Antonio Carlos de Agostini, managing director of exploration and production at Petrobras, told delegates Brazil's oil and gas reserves total 11 billion BOE, with 41% of that total located in 400-1,000 m of water and 22% in water deeper than 1,000 m.
"Brazil's current oil production is 820,000 b/d," said Agostini, "not enough to meet market demand of 1.4 million b/d. In 2005, Petrobras oil production could reach 1.65 million b/d, but we must develop further deepwater fields. Around 70% of our oil production will come from deep water in 2005."
Petrobras produces its deepwater fields with production semisubmersibles and floating production, storage, and offloading (FPSO) ships depleting subsea wells.
"I would like to share our vision of an ultradeep water production system," said Agostini, "where there will be a few high productivity subsea horizontal wells, connected to subsea manifolds, and then to subsea boosting systems.
"The wells may be equipped with an electric submersible pump. From the boosters the production will be sent to an FPSO located in 1,000-1,500 m of water through flexible or steel pipes.
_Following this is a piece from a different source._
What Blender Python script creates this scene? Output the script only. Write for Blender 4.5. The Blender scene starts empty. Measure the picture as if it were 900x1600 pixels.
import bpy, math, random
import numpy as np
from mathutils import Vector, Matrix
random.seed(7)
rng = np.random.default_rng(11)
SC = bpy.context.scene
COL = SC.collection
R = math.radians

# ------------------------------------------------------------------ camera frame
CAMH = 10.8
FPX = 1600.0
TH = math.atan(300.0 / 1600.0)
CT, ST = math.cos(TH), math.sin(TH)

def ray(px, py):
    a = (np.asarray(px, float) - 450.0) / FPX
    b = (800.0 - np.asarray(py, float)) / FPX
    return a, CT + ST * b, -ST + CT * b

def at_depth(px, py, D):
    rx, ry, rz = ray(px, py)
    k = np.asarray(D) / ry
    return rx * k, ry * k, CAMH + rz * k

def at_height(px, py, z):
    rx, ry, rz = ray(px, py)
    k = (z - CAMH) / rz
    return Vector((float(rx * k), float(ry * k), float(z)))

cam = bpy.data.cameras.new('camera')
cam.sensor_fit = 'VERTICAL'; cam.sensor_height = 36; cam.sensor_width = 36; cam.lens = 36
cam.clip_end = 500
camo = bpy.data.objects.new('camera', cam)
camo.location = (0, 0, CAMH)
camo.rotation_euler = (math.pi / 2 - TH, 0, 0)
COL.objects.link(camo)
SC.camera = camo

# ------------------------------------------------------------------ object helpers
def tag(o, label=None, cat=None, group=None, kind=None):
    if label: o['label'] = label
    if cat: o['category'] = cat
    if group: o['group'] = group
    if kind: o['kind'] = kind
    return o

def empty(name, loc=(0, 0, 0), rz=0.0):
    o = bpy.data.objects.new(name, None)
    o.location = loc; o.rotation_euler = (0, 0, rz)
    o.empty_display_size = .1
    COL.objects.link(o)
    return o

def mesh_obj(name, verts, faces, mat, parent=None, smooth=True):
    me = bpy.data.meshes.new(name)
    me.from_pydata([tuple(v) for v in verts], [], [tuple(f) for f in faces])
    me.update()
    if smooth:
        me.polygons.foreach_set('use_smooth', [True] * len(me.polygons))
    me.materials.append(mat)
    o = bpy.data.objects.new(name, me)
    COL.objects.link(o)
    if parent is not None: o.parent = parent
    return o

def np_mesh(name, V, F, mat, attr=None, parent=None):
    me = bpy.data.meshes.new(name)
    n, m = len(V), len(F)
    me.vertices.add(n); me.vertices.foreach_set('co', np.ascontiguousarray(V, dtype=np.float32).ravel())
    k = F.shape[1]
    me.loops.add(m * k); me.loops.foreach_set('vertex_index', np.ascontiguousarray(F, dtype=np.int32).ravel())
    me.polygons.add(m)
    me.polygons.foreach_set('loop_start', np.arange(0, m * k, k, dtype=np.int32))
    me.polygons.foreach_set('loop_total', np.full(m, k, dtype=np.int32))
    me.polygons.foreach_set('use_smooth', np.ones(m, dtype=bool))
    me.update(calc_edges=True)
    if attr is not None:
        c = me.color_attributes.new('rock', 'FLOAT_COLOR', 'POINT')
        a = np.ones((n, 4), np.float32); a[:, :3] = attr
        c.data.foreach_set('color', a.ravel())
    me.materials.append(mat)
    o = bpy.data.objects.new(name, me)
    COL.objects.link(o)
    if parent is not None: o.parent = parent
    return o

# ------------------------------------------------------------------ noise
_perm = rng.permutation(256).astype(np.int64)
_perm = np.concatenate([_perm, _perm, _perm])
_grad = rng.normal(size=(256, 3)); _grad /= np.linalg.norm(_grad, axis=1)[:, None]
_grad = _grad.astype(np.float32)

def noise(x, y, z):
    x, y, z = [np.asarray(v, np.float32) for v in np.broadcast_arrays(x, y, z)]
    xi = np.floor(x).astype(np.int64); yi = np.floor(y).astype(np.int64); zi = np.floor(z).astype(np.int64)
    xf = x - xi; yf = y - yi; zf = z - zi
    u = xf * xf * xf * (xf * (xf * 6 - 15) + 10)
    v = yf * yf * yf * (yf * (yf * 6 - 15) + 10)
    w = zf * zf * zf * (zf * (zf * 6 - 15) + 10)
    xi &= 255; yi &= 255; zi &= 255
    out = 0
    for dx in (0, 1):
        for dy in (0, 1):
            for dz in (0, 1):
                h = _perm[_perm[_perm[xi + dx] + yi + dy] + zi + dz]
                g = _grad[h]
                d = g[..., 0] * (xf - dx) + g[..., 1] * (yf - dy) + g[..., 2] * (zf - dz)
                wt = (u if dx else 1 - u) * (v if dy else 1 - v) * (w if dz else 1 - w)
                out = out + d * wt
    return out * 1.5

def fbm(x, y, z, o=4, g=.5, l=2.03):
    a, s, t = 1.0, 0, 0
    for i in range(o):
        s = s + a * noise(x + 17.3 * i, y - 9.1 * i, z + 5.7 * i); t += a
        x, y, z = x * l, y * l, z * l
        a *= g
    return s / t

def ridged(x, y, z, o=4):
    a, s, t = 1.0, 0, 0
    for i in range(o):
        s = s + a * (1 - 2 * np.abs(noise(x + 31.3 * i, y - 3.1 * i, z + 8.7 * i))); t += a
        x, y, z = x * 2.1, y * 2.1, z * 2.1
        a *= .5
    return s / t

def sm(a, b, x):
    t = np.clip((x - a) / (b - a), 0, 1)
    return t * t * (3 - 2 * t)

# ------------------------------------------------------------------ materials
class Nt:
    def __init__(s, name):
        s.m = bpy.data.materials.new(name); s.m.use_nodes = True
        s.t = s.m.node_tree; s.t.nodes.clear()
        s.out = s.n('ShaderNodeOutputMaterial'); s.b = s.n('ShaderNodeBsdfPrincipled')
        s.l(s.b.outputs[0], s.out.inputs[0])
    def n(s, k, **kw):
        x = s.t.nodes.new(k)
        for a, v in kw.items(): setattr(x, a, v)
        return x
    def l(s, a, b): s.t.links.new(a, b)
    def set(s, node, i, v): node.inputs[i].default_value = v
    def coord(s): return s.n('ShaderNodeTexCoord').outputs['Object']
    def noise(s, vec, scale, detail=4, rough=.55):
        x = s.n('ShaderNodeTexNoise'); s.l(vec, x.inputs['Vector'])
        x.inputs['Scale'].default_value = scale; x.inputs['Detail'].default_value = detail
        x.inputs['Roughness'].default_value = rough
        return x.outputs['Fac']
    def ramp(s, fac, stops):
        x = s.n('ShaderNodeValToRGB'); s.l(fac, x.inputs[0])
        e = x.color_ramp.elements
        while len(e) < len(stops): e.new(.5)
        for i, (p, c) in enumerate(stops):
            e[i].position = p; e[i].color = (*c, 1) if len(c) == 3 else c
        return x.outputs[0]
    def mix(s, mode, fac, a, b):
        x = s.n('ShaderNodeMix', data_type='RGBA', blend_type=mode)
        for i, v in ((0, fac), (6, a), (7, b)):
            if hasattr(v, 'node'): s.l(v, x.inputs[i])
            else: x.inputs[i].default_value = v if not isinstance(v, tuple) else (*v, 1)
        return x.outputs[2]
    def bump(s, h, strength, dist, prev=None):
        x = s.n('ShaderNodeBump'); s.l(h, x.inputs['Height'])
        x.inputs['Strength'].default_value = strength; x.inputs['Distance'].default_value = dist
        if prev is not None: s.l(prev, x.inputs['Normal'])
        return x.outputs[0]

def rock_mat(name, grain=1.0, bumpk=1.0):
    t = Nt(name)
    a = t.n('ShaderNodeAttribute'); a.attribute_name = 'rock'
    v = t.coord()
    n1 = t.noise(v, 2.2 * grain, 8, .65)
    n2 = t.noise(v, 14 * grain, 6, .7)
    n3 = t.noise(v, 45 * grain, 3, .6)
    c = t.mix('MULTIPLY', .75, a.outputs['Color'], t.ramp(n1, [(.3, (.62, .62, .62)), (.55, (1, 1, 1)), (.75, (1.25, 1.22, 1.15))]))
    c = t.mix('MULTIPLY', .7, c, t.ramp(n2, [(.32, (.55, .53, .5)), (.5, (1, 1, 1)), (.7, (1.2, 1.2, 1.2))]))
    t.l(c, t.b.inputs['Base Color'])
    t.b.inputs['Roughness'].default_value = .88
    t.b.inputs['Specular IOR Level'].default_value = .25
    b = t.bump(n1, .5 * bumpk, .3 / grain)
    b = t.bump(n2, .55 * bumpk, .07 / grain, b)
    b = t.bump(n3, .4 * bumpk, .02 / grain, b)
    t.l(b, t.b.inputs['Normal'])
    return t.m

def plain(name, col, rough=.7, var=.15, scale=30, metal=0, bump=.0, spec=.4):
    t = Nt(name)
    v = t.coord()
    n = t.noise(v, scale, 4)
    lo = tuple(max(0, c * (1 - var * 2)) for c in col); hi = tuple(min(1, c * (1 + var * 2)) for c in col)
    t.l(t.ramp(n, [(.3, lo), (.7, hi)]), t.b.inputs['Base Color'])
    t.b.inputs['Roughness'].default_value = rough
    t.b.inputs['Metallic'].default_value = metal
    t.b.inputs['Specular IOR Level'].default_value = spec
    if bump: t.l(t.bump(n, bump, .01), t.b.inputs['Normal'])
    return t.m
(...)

"The produced oil will be transferred to a shuttle tanker connected in tandem, while the gas phase is compressed either for reinjection or to be sent to shore via steel pipelines."
Agostini said phased development, with risks and capital exposure minimized, will allow cash flow to finance subsequent phases: "This has been the Petrobras approach over the last few years, and we believe that it can be successfully applied worldwide."